“Speak good words or remain silent”

Stealthy like this cat who lives near our other house is how I felt this week – into a routine of gym in the morning and back afterwards to study and write and edit my assignments for Uni. I can see the light at the end of the teaching period now with just one week to go!

Friday I found an injured possum on the road and called Wildlife Victoria to help but their volunteer did not arrive in time and the poor creature had died when I came back after the gym. The little fella got run over by a car outside my daughters school and I did not want the school kids to see it so I had to get a box to dispose of the poor fella. So he was put in the big bin at the school, so sad! Later that arvo I need to be with some peeps and volunteered with some lovely people at Peppertree Place Nursery just up the road from my house. It is a very special place which has been reopened recently and I serendipitously wandered by one day and asked if I could volunteer with them, Friday I was weeding and digging in the earth for nasturtiums and chatting about possum proofing their garden beds.

My community circle is opening up now and my daughters friends mum has a local business called Smalt (Smoked Salt) and it is just delicious. So on Friday I ordered some and it was exactly what I needed to inspire me in the kitchen for Friday nights dinner. I made an amazing tzatzaki with locally made felafel and a huge salad it was so delicious. And for dessert Smalt fudge which is divine, we have managed to eat most of it this week – we will be ordering some more soon! Such an splendid end to the day.

Oh and my bike is back with me, it is so good to be back on the trail with my bike and over the weekend I went on the bike track that goes for kilometres right next to our house. The ride on Sunday in between assignment writing was perfect for a brain break and it was so fun, there were hills and it was then I realised my tyres needed to be pumped and my chain needs to be greased after its journey across the sea.

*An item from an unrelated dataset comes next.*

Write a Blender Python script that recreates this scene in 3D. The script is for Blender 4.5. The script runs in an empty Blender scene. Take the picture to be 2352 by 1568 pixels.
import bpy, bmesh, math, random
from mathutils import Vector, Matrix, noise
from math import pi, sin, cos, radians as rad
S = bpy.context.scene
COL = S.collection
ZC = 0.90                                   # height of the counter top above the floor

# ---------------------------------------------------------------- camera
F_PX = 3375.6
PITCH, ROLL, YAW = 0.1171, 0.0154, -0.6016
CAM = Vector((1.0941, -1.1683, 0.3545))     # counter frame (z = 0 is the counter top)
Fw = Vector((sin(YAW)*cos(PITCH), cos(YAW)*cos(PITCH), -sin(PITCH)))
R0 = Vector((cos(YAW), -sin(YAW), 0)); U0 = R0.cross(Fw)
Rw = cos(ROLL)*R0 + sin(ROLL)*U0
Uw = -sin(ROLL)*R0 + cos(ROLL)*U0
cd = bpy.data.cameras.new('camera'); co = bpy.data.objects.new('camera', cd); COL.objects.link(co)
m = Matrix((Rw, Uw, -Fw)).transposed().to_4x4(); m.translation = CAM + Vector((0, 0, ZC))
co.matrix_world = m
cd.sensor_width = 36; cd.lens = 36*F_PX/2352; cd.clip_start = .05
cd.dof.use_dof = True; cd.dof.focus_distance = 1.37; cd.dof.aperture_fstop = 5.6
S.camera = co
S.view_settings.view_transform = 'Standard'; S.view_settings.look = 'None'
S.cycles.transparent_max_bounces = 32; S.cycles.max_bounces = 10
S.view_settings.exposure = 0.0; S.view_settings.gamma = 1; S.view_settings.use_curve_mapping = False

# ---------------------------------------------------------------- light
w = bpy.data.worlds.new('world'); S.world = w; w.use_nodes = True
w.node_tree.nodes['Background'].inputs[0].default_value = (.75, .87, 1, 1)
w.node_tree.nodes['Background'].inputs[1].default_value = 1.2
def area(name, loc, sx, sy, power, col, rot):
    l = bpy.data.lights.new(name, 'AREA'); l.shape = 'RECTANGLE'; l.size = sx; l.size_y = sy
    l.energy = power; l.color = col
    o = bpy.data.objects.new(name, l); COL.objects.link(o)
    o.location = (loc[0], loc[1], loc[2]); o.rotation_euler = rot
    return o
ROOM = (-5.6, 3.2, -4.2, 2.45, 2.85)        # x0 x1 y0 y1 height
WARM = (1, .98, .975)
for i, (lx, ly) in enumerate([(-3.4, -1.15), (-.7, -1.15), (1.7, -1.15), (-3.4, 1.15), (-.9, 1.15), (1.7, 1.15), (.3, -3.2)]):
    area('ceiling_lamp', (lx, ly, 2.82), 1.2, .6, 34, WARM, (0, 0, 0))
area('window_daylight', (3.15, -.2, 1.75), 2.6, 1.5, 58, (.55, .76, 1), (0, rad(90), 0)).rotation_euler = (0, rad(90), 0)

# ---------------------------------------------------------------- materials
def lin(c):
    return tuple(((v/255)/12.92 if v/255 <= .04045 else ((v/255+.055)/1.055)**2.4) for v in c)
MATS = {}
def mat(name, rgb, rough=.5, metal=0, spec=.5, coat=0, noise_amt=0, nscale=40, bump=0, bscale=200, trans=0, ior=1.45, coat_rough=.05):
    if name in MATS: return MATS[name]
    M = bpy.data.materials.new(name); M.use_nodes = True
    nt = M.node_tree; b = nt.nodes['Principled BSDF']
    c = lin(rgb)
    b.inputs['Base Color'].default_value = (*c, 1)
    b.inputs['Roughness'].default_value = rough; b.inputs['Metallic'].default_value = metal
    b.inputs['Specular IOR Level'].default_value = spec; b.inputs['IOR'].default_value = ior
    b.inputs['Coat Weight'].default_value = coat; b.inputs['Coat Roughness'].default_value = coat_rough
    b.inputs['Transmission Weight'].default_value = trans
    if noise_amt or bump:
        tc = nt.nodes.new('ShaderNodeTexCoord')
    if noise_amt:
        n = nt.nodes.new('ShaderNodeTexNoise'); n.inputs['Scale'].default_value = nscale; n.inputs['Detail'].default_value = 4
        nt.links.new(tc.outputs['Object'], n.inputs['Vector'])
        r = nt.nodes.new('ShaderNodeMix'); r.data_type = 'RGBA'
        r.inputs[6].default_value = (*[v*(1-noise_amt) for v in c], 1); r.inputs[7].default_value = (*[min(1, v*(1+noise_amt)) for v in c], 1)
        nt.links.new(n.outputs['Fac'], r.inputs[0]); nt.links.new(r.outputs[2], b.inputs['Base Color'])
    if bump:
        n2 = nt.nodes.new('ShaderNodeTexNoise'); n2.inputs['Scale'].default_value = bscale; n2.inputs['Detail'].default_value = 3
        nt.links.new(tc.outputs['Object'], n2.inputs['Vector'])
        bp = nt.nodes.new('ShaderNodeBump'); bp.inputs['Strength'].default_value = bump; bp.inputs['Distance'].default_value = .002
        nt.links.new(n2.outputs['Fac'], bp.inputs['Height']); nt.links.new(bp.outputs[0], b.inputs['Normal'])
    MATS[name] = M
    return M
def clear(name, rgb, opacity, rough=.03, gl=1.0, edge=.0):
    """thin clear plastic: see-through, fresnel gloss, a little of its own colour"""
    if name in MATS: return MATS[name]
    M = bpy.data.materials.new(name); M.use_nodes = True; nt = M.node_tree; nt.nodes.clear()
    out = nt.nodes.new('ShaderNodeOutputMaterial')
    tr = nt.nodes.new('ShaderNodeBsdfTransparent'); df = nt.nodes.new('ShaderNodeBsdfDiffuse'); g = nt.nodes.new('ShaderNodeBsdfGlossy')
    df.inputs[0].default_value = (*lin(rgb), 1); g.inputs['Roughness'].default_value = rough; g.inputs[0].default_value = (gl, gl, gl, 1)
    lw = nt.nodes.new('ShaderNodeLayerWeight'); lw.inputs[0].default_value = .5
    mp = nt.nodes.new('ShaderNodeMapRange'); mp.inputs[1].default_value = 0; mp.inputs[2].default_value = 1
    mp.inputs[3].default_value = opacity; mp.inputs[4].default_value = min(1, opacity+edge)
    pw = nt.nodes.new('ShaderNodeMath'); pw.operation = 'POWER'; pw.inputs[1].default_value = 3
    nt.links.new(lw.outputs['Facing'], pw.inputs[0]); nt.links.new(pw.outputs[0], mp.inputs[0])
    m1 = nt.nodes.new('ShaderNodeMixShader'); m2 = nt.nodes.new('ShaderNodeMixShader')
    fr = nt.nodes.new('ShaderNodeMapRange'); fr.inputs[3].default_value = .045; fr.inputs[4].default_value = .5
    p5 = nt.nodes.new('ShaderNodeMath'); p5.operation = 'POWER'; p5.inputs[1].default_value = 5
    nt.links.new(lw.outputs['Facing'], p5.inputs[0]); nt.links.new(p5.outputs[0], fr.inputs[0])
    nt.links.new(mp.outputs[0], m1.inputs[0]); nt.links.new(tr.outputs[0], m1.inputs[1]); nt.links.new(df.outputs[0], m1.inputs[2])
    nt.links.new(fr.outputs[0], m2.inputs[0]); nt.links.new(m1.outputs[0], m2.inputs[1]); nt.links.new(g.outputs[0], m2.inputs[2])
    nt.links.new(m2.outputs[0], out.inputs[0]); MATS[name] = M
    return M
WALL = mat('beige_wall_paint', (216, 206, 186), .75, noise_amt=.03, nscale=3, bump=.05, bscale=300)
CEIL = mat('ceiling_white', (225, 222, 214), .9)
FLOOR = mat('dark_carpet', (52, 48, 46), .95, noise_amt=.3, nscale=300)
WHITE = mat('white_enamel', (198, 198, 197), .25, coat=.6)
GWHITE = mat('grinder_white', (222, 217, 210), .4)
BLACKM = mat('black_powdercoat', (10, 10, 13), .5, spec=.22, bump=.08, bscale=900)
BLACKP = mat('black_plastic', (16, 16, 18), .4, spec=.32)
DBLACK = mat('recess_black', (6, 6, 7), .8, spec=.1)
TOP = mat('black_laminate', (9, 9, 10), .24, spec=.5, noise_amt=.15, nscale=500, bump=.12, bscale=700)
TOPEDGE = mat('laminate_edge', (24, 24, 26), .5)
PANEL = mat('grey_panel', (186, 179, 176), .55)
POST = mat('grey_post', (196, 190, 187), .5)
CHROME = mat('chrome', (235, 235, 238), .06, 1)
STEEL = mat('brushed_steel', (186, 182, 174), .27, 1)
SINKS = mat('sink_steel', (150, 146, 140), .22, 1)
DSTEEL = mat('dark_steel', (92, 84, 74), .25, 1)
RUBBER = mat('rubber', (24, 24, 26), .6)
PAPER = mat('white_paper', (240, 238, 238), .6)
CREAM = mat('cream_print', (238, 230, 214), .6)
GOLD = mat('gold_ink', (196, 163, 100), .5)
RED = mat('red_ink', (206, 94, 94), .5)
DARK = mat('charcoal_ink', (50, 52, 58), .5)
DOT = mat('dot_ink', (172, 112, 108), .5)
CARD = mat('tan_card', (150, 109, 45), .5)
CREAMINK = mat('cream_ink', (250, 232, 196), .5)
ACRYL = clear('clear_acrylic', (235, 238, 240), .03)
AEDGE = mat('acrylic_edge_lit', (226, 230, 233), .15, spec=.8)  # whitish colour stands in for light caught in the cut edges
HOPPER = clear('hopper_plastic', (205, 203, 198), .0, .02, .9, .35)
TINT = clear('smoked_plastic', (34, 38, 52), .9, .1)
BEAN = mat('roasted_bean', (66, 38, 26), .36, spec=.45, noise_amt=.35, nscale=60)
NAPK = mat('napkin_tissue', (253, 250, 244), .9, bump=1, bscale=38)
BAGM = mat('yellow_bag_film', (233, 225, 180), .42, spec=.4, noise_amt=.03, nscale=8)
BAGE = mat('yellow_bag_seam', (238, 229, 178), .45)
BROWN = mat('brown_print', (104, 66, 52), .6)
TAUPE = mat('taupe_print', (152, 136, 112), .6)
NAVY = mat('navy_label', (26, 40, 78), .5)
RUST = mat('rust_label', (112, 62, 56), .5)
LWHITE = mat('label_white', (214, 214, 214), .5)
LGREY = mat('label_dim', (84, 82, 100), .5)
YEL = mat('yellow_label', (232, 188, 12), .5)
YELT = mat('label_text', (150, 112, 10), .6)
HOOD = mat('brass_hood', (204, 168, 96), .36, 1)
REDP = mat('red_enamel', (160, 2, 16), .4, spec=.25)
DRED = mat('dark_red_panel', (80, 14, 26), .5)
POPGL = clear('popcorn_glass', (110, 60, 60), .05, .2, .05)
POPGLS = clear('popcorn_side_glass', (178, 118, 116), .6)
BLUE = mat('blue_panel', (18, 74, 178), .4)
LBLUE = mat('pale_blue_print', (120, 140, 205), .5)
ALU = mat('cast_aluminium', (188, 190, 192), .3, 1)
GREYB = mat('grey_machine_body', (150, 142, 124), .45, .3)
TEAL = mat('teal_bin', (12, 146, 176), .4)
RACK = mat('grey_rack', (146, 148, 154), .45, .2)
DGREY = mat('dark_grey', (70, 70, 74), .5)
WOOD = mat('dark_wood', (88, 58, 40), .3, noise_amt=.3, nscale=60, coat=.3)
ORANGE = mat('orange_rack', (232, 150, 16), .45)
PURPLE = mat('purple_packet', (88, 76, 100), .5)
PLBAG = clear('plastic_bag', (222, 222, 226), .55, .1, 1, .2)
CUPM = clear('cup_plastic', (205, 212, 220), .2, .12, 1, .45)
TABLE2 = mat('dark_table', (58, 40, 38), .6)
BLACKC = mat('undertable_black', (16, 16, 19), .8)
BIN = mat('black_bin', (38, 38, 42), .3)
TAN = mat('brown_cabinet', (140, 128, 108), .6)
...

I went on my first excursion with my daughters school on Wednesday to the Islamic Museum of Australia. We went by tram with 21 kids and 2 teachers and 4 parent volunteers in the icy cold winds of Melbourne winter we walked to the tram, hopped the tram, walked again, hopped another tram and walked again – the kids were done by then! Still they were excited to be there and so was I.

It was such a wonderful experience learning about Islamic religion and culture. The educator Sharene was so engaging with her anecdotes and stories. I enjoyed hearing about a story of the Prophet Muhammed and how he would not even kill an ant to start a fire. To me this resonated with my knowledge of Buddhism and not killing any living things. After the presentation and the museum I had greater insight of Islam and how important it is for me have an understanding of neighbours in my community.

This man on the ceiling was an Islamic inventor who tried to fly off a mountain in Morocco – he tried but failed but what was missing on his flying contraption was the tail.

There were so many informative displays explaining Islamic faith and the 5 pillars in one gallery space where a friend of mine was explaining in greater detail about each one to me about praying 5 times a day on their prayer rug and its connection to yoga, which I connected immediately with my yoga mat.

Another space focussed on art and this was my favourite area. The beautiful embroidered piece of cloth is from Mecca and is only a part of a massive detailed piece which you see later in the museum in the architecture area.

The art was charming with the peacock mosaic catching my eye – it was an art piece that you could touch to feel the detail in the tile and mosaic. The arabic calligraphy is another element that I was enjoyed and the detail in the geometric art and tessellation in design detail is what I love. The surfboards were created by an artist in Sydney, with another interesting story which I will have to research next time I visit.

Presented in this display is the history of calligraphy in Islam and is viewed as and expression of the highest art form, again this was interesting to me as I always viewed it purely as Chinese calligraphy. In this calligraphic style I am drawn to the swirls and interesting pattern detail.

The connection of Islam to Australia was fascinating as I had read about this in my Indigenous studies but it only touched on the connection with the trading of the sea slugs with the Aborginals of Australia. The gallery space shared greater insight with the connections to famous Australian Muslims and the cultural connections to Australia. It is interesting how this connection can spark such a fascinating display of culture that everyone needs to experience – this is what education is about to break down the walls of ignorance and open our eyes to others. And in our education session, the kids played a game to sort out this quote, by Prophet Muhammad “speak good words or remain silent”. Just beautiful. Peace.